LEGGE CARTABIA

Cari pm: botte sì, tangenti no. Il governo sceglie le indagini

GIUSTIZIA – La norma prevede che la politica debba indicare i criteri ai procuratori: Fi e Lega propongono di ignorare la corruzione

7 GENNAIO 2024

I delitti da punire con urgenza? Per il centrodestra sono soprattutto quelli violenti: politici e colletti bianchi possono aspettare. O almeno è quanto traspare da una proposta di legge, da poco all’esame della Commissione Giustizia del Senato, che punta a realizzare una delle previsioni più controverse della riforma penale di Marta Cartabia.

Il testo firmato nel 2021 dall’ex Guardasigilli stabilisce infatti, tra le altre cose, che i “criteri generali” di priorità per l’esercizio dell’azione penale debbano essere “indicati dal Parlamento con legge”: la maggioranza di turno, quindi, ora può contribuire a “selezionare le notizie di reato da trattare con precedenza rispetto alle altre”, disegnando una “cornice” di principio a cui poi i procuratori capo devono adeguarsi nei loro progetti organizzativi.

La novità era stata assai contestata dalla magistratura: nel parere reso dal Csm, la norma era addirittura descritta come in “possibile contrasto con l’attuale assetto dei rapporti tra i poteri dello Stato”, perché – si avvertiva – l’individuazione dei criteri non potrà che rispecchiare “le maggioranze politiche del momento”. E l’ex consigliere Nino Di Matteo – ora alla Direzione nazionale antimafia – parlava di un “vulnus evidente” e di uno “squarcio che apre la via a una chiara violazione della separazione dei poteri”.

Quella previsione, però, è rimasta lettera morta per oltre due anni: né Cartabia né il suo successore Carlo Nordio hanno proposto un disegno di legge con l’indicazione delle priorità. Così, lo scorso novembre, a depositarlo ci hanno pensato due senatori della maggioranza: Pierantonio Zanettin, storico esponente di Forza Italia, e l’ex ministra leghista Erika Stefani.

Il ddl, si legge nella relazione introduttiva, punta a “rendere trasparenti e controllabili le scelte discrezionali” dei pubblici ministeri. Per farlo, si inserisce tra le disposizioni attuative del codice di procedura penale un nuovo articolo, il 3-ter, che indica tre criteri di priorità di cui i magistrati dovranno “tenere conto nella trattazione delle notizie di reato”.

A leggerli si intuisce che i reati economici o contro la pubblica amministrazione (cioè quelli tipici della classe politica) non sono in cima alla lista delle urgenze.

Il primo criterio è quello della “gravità dei fatti, anche in relazione alla specifica realtà criminale del territorio e alle esigenze di protezione della popolazione”. Tradotto?

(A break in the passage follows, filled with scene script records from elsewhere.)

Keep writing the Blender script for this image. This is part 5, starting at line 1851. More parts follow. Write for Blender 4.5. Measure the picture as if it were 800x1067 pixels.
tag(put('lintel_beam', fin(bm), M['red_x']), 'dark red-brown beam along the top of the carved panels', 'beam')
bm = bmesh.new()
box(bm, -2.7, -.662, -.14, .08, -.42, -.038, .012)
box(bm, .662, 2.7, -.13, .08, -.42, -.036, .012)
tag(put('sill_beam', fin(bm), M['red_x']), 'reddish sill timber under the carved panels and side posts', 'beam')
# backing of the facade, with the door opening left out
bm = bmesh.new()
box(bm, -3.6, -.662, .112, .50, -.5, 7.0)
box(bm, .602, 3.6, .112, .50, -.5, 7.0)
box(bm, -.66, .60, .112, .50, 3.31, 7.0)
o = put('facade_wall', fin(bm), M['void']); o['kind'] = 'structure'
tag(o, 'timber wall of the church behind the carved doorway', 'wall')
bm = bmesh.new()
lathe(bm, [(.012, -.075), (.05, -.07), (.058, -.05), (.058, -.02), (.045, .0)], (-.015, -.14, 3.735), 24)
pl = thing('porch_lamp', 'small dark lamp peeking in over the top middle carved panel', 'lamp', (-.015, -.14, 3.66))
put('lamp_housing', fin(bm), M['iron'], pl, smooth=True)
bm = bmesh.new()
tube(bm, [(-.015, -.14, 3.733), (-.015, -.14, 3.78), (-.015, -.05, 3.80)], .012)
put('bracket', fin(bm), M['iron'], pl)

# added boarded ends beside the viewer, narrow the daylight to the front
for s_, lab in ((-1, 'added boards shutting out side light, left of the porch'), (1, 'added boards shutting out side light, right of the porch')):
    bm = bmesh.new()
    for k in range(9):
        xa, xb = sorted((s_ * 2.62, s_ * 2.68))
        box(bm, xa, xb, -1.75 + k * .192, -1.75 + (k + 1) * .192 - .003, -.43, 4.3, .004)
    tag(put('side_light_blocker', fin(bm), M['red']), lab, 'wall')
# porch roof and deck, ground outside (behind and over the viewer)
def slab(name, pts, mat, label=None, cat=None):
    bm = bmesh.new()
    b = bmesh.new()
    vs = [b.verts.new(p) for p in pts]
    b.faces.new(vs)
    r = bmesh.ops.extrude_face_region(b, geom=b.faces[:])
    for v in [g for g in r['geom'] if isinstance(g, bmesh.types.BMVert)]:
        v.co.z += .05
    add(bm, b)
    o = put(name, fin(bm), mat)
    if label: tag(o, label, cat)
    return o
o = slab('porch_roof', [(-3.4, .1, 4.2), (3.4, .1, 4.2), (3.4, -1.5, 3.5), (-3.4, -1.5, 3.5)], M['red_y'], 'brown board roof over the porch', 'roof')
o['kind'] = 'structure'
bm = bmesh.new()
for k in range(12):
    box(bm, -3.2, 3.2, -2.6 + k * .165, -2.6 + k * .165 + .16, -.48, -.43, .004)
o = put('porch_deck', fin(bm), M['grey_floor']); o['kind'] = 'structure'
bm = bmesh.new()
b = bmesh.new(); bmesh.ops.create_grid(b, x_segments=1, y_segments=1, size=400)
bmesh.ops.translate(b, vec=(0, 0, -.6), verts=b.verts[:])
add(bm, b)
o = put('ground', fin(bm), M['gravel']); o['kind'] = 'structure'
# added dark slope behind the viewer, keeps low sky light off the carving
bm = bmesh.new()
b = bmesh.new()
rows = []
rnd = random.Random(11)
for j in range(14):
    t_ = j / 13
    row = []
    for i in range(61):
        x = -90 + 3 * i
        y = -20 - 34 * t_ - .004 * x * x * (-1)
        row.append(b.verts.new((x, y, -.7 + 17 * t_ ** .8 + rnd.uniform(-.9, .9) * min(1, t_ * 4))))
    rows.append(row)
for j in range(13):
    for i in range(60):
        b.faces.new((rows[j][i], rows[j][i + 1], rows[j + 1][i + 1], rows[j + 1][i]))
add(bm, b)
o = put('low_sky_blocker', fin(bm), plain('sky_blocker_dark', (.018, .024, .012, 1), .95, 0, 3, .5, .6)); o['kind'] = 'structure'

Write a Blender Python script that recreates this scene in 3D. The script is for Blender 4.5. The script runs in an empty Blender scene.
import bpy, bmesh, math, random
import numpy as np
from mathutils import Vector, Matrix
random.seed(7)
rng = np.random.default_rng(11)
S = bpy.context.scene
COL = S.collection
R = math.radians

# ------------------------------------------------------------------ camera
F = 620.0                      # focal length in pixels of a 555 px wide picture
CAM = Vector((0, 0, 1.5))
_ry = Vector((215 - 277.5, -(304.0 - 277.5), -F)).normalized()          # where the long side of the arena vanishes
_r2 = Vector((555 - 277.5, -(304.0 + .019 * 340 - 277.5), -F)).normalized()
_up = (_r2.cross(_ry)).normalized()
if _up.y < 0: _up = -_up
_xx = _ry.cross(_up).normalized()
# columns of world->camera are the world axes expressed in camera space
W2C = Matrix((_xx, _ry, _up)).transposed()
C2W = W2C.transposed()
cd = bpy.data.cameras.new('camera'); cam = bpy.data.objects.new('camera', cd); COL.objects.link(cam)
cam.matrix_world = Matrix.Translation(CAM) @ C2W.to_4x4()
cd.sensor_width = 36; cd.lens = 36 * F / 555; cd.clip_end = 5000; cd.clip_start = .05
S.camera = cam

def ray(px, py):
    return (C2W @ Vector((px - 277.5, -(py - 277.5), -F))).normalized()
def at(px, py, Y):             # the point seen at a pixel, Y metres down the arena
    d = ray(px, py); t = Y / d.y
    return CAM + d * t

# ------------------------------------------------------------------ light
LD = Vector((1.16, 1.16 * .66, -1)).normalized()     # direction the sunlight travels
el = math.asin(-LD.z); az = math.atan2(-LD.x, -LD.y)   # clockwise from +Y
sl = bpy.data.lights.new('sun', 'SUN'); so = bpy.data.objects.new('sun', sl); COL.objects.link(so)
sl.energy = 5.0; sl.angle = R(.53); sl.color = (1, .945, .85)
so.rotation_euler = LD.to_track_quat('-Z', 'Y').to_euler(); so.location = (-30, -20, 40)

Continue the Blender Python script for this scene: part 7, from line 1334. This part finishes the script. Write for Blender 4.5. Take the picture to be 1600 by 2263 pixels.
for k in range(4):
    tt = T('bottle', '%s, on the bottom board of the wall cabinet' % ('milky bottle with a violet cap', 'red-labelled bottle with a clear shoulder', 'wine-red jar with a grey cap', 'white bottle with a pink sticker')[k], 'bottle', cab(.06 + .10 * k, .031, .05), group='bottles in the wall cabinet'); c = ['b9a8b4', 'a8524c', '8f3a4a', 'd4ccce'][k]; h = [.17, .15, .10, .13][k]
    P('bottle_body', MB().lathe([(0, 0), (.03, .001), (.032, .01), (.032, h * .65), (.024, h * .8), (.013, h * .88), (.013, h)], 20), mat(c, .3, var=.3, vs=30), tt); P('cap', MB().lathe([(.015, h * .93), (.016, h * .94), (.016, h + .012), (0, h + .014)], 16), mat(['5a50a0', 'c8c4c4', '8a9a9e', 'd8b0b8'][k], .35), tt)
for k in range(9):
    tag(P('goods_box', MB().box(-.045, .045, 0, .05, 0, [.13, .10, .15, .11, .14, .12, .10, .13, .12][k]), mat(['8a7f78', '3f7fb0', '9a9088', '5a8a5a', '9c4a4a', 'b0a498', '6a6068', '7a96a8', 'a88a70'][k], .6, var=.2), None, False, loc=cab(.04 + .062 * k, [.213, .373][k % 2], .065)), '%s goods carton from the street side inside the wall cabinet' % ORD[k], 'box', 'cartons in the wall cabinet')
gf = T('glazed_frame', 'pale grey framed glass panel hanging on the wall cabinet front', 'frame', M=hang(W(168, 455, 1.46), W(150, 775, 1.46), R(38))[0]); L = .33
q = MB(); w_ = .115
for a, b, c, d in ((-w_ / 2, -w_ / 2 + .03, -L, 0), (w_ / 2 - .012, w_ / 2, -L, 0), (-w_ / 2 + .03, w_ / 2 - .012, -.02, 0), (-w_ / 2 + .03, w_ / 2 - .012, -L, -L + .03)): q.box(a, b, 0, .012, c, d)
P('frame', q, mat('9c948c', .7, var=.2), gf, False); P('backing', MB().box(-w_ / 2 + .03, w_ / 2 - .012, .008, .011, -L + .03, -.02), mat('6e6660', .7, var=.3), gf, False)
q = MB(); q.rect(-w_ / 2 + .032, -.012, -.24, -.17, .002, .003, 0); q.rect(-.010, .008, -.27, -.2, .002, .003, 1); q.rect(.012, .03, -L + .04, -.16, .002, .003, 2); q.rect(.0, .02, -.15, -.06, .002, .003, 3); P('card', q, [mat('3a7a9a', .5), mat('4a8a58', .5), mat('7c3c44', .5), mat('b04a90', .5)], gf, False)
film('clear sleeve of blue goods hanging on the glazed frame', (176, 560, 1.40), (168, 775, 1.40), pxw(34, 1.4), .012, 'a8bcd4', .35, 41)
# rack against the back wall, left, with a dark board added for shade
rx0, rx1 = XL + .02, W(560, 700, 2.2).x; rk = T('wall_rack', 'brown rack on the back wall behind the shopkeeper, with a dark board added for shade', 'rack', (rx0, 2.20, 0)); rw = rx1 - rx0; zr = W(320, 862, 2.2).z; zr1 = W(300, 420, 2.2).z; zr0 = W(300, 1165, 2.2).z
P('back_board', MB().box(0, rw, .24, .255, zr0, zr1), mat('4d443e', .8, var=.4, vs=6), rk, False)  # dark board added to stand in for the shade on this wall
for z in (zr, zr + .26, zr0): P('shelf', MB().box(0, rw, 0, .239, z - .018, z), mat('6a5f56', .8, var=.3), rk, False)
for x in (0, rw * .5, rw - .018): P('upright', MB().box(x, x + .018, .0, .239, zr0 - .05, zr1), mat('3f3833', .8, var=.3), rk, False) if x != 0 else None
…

Un input a concentrarsi su criminalità organizzata, furti, stupri e rapine.

Ma che dire di corruzioni, traffici d’influenze, peculati, finanziamenti illeciti, turbative d’asta, favoreggiamenti, rivelazioni di segreti? Difficile considerarle fattispecie di particolare allarme sociale, o legate alla criminalità territoriale. I reati dei colletti bianchi non rientrano di sicuro nemmeno nella seconda priorità, che fa riferimento a una categoria specifica di crimini: la “tutela della persona offesa in situazioni di violenza domestica o di genere e di minorata difesa”. Un lodevole segnale di attenzione nei confronti delle cosiddette “fasce deboli“, che però costituiscono solo una parte delle vittime di reato.

Arriviamo così al terzo criterio, il più aperto: l’“offensività in concreto del reato, da valutare anche in relazione alla condotta della persona offesa e al danno patrimoniale e/o non patrimoniale ad essa arrecato”. Questa definizione, forse, potrebbe consentire di considerare una “priorità” almeno le indagini sulle grandi bancarotte o sui grandi disastri. In generale, però, dall’insieme dei criteri non emergono appigli per un procuratore che volesse dare particolare spazio alle indagini per i reati di corruzione. Quindi, in astratto, il Csm potrebbe bocciare un progetto organizzativo di questo tipo per incompatibilità con la “legge-quadro”.

L’iter del ddl a palazzo Madama, comunque, è ancora all’inizio. Giovedì inizieranno le audizioni degli esperti: tra i convocati il presidente dell’Associazione nazionale magistrati Giuseppe Santalucia e i procuratori delle maggiori città. Sul tema, ha avvertito in Commissione il senatore Pd Alfredo Bazoli, occorre “una cautela straordinaria”: si tratta di una questione “che incide sui principi del processo penale stabiliti dalla Costituzione”, dice.